◆ **WORK TO COMPLETE**
Reproduce the data exactly.
### INFORMATION SHOWN ###
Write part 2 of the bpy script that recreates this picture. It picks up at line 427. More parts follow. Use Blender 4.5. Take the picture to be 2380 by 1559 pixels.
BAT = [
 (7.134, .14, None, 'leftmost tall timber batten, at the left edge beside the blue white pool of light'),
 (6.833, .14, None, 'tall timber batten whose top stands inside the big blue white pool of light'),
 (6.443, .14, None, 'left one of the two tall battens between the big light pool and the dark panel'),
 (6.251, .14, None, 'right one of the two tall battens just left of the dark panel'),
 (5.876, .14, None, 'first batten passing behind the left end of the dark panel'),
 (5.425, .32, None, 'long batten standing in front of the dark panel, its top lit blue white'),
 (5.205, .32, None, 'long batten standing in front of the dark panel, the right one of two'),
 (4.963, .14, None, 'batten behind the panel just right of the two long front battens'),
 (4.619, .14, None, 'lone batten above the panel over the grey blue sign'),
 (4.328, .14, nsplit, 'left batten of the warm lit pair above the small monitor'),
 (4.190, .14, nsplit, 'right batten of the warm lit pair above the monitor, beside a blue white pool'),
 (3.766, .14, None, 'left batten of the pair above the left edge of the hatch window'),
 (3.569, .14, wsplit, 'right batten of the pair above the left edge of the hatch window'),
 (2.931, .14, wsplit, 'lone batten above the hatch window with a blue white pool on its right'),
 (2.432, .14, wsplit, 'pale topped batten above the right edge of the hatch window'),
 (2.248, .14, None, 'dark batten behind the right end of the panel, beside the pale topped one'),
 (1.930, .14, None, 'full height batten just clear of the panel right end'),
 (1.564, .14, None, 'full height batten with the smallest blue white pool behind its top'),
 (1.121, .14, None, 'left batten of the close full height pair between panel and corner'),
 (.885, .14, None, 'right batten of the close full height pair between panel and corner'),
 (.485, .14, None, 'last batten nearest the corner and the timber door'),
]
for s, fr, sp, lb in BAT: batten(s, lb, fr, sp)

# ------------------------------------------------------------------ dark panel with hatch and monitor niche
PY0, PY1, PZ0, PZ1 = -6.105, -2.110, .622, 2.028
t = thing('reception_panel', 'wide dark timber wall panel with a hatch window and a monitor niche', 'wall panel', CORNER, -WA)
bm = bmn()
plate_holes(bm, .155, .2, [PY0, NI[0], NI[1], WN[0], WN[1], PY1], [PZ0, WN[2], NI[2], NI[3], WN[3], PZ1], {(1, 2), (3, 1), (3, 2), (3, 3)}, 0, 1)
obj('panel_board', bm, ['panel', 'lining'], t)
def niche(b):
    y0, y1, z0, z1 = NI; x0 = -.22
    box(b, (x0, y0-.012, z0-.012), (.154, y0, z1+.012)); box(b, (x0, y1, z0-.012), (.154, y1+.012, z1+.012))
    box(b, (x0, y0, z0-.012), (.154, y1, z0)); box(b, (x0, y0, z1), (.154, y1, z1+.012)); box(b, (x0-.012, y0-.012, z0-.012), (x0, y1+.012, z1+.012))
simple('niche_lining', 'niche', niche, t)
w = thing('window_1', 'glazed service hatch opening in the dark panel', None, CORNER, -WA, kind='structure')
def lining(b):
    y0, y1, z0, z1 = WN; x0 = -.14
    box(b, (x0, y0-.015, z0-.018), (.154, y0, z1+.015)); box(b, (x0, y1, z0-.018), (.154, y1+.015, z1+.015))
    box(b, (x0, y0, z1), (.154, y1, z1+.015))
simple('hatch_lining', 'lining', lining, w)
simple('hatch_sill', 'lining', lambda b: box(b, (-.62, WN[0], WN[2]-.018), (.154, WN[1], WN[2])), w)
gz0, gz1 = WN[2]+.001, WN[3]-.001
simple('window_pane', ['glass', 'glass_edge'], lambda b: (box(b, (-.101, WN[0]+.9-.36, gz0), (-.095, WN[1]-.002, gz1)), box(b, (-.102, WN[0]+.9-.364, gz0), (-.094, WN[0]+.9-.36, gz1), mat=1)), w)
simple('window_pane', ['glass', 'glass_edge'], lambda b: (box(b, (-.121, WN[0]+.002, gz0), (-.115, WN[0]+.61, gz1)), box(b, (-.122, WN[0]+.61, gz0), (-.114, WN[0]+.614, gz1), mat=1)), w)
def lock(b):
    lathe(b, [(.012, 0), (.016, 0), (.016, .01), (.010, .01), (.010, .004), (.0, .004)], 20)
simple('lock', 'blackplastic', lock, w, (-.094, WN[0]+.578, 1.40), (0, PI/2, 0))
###
◆ **EXERCISE ANSWER**
Write part 2 of the bpy script that recreates this picture. It picks up at line 427. More parts follow. Use Blender 4.5. Take the picture to be 2380 by 1559 pixels.
BAT = [
 (7.134, .14, None, 'leftmost tall timber batten, at the left edge beside the blue white pool of light'),
 (6.833, .14, None, 'tall timber batten whose top stands inside the big blue white pool of light'),
 (6.443, .14, None, 'left one of the two tall battens between the big light pool and the dark panel'),
 (6.251, .14, None, 'right one of the two tall battens just left of the dark panel'),
 (5.876, .14, None, 'first batten passing behind the left end of the dark panel'),
 (5.425, .32, None, 'long batten standing in front of the dark panel, its top lit blue white'),
 (5.205, .32, None, 'long batten standing in front of the dark panel, the right one of two'),
 (4.963, .14, None, 'batten behind the panel just right of the two long front battens'),
 (4.619, .14, None, 'lone batten above the panel over the grey blue sign'),
 (4.328, .14, nsplit, 'left batten of the warm lit pair above the small monitor'),
 (4.190, .14, nsplit, 'right batten of the warm lit pair above the monitor, beside a blue white pool'),
 (3.766, .14, None, 'left batten of the pair above the left edge of the hatch window'),
 (3.569, .14, wsplit, 'right batten of the pair above the left edge of the hatch window'),
 (2.931, .14, wsplit, 'lone batten above the hatch window with a blue white pool on its right'),
 (2.432, .14, wsplit, 'pale topped batten above the right edge of the hatch window'),
 (2.248, .14, None, 'dark batten behind the right end of the panel, beside the pale topped one'),
 (1.930, .14, None, 'full height batten just clear of the panel right end'),
 (1.564, .14, None, 'full height batten with the smallest blue white pool behind its top'),
 (1.121, .14, None, 'left batten of the close full height pair between panel and corner'),
 (.885, .14, None, 'right batten of the close full height pair between panel and corner'),
 (.485, .14, None, 'last batten nearest the corner and the timber door'),
]
for s, fr, sp, lb in BAT: batten(s, lb, fr, sp)

# ------------------------------------------------------------------ dark panel with hatch and monitor niche
PY0, PY1, PZ0, PZ1 = -6.105, -2.110, .622, 2.028
t = thing('reception_panel', 'wide dark timber wall panel with a hatch window and a monitor niche', 'wall panel', CORNER, -WA)
bm = bmn()
plate_holes(bm, .155, .2, [PY0, NI[0], NI[1], WN[0], WN[1], PY1], [PZ0, WN[2], NI[2], NI[3], WN[3], PZ1], {(1, 2), (3, 1), (3, 2), (3, 3)}, 0, 1)
obj('panel_board', bm, ['panel', 'lining'], t)
def niche(b):
    y0, y1, z0, z1 = NI; x0 = -.22
    box(b, (x0, y0-.012, z0-.012), (.154, y0, z1+.012)); box(b, (x0, y1, z0-.012), (.154, y1+.012, z1+.012))
    box(b, (x0, y0, z0-.012), (.154, y1, z0)); box(b, (x0, y0, z1), (.154, y1, z1+.012)); box(b, (x0-.012, y0-.012, z0-.012), (x0, y1+.012, z1+.012))
simple('niche_lining', 'niche', niche, t)
w = thing('window_1', 'glazed service hatch opening in the dark panel', None, CORNER, -WA, kind='structure')
def lining(b):
    y0, y1, z0, z1 = WN; x0 = -.14
    box(b, (x0, y0-.015, z0-.018), (.154, y0, z1+.015)); box(b, (x0, y1, z0-.018), (.154, y1+.015, z1+.015))
    box(b, (x0, y0, z1), (.154, y1, z1+.015))
simple('hatch_lining', 'lining', lining, w)
simple('hatch_sill', 'lining', lambda b: box(b, (-.62, WN[0], WN[2]-.018), (.154, WN[1], WN[2])), w)
gz0, gz1 = WN[2]+.001, WN[3]-.001
simple('window_pane', ['glass', 'glass_edge'], lambda b: (box(b, (-.101, WN[0]+.9-.36, gz0), (-.095, WN[1]-.002, gz1)), box(b, (-.102, WN[0]+.9-.364, gz0), (-.094, WN[0]+.9-.36, gz1), mat=1)), w)
simple('window_pane', ['glass', 'glass_edge'], lambda b: (box(b, (-.121, WN[0]+.002, gz0), (-.115, WN[0]+.61, gz1)), box(b, (-.122, WN[0]+.61, gz0), (-.114, WN[0]+.614, gz1), mat=1)), w)
def lock(b):
    lathe(b, [(.012, 0), (.016, 0), (.016, .01), (.010, .01), (.010, .004), (.0, .004)], 20)
simple('lock', 'blackplastic', lock, w, (-.094, WN[0]+.578, 1.40), (0, PI/2, 0))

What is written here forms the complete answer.